Heydrich schickt Raben als Spion nach Österreich und wenig später nach Tschechien. Dabei gerät er zwischen die Fronten der Geheimdienste, ein gefährliches Spiel, das ihn privat und beruflich an seine Grenzen bringt. Eigentlich will er die Nazis sabotieren, wo er nur kann. Doch mit einer „jüdischen“ Frau, die einen gefälschten arischen Pass besitzt, begibt er sich in ein emotionales Minenfeld, in dem jeder Schritt mit dem Tod enden kann. 

Der Autor Christian von Ditfurth beschreibt die Atmosphäre am Vorabend des nächsten Weltkrieges absolut spannend. Realistisch zeigt er uns, wie es sein muss, als Mensch in einem totalitären Überwachungsstaat zu leben. Die Wahrheit wird unterdrückt, die Lüge überlagert und verdrängt das Gewissen. Die Bevölkerung vertraut dem Führer und die allgegenwärtige Kriegsgefahr bestimmt die Zukunft. Regimegegner landen in den Folterkellern der Gestapo oder wenig später im Konzentrationslager.
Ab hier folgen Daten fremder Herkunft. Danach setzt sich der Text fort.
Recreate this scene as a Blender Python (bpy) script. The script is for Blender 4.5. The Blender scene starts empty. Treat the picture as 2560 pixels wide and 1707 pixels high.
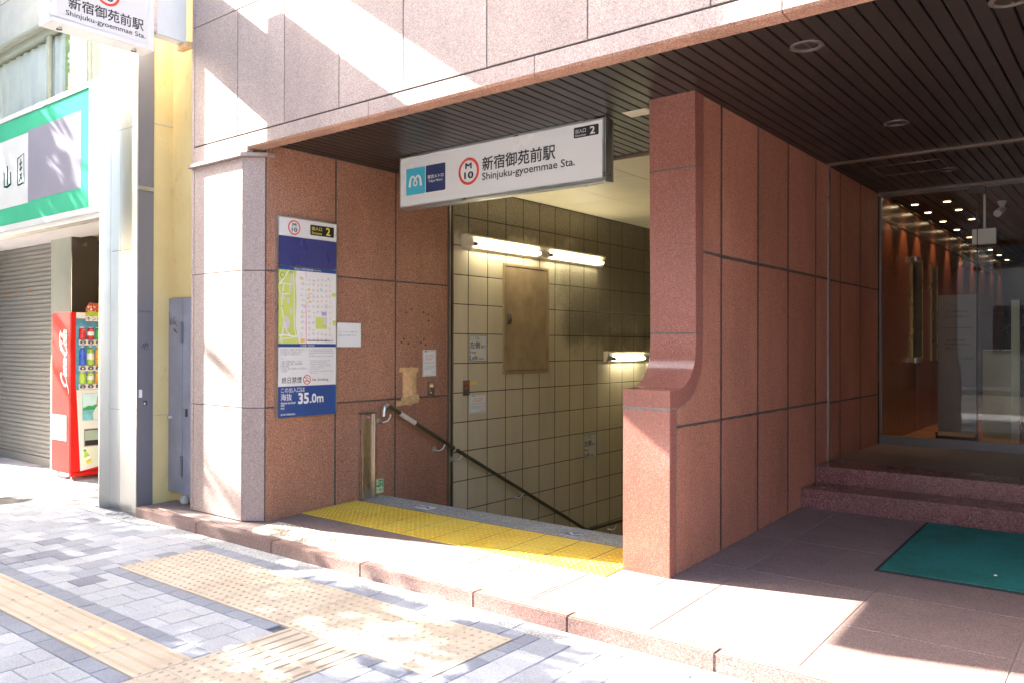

Karl Raben, sein Kollege und Freund Leichtigkeit und seine Familie stehen für die Insellösung in einer fast fanatischen Umgebung. Die Wohnung ist der einzige Ort, an dem man offen und kritisch über die Verhältnisse sprechen kann - verlässt man sie, ist man unter Volksgenossen und muss sich der Rolle anpassen. Das fällt schwer, denn Ungerechtigkeit und Verbrechen lauern sprichwörtlich an jeder Ecke. 

Der Autor hält uns diese Verbrechen immer vor Augen und konfrontiert uns mit unseren eigenen Überlegungen, wie wir reagiert hätten.

Der Titel „Zeit des Terrors“ zeigt uns fanatische Faschisten, offensichtliche Verbrechen und eine Bevölkerung, die sich gegenseitig bespitzelt, um dem Regime zu gefallen. Wir können uns nicht vorstellen, wie das damals gewesen sein muss. Christian von Ditfurth ist ein Historiker, der sein Wissen als Autor brillant verbindet. 

„Zeit des Terrors“ spielt sehr intensiv mit unseren Emotionen. Nicht nur, dass man sich oft fragt, wie man selbst gehandelt hätte, das Grauen der Szenen bleibt auch im Kopf des Lesers haften. 

Fazit

Ein wichtiger Roman, der uns in eine Zeit katapultiert, die wir heute nicht mehr haben wollen. Hochspannende Literatur, die unseren moralischen Kompass neu justiert. Unbedingt lesen.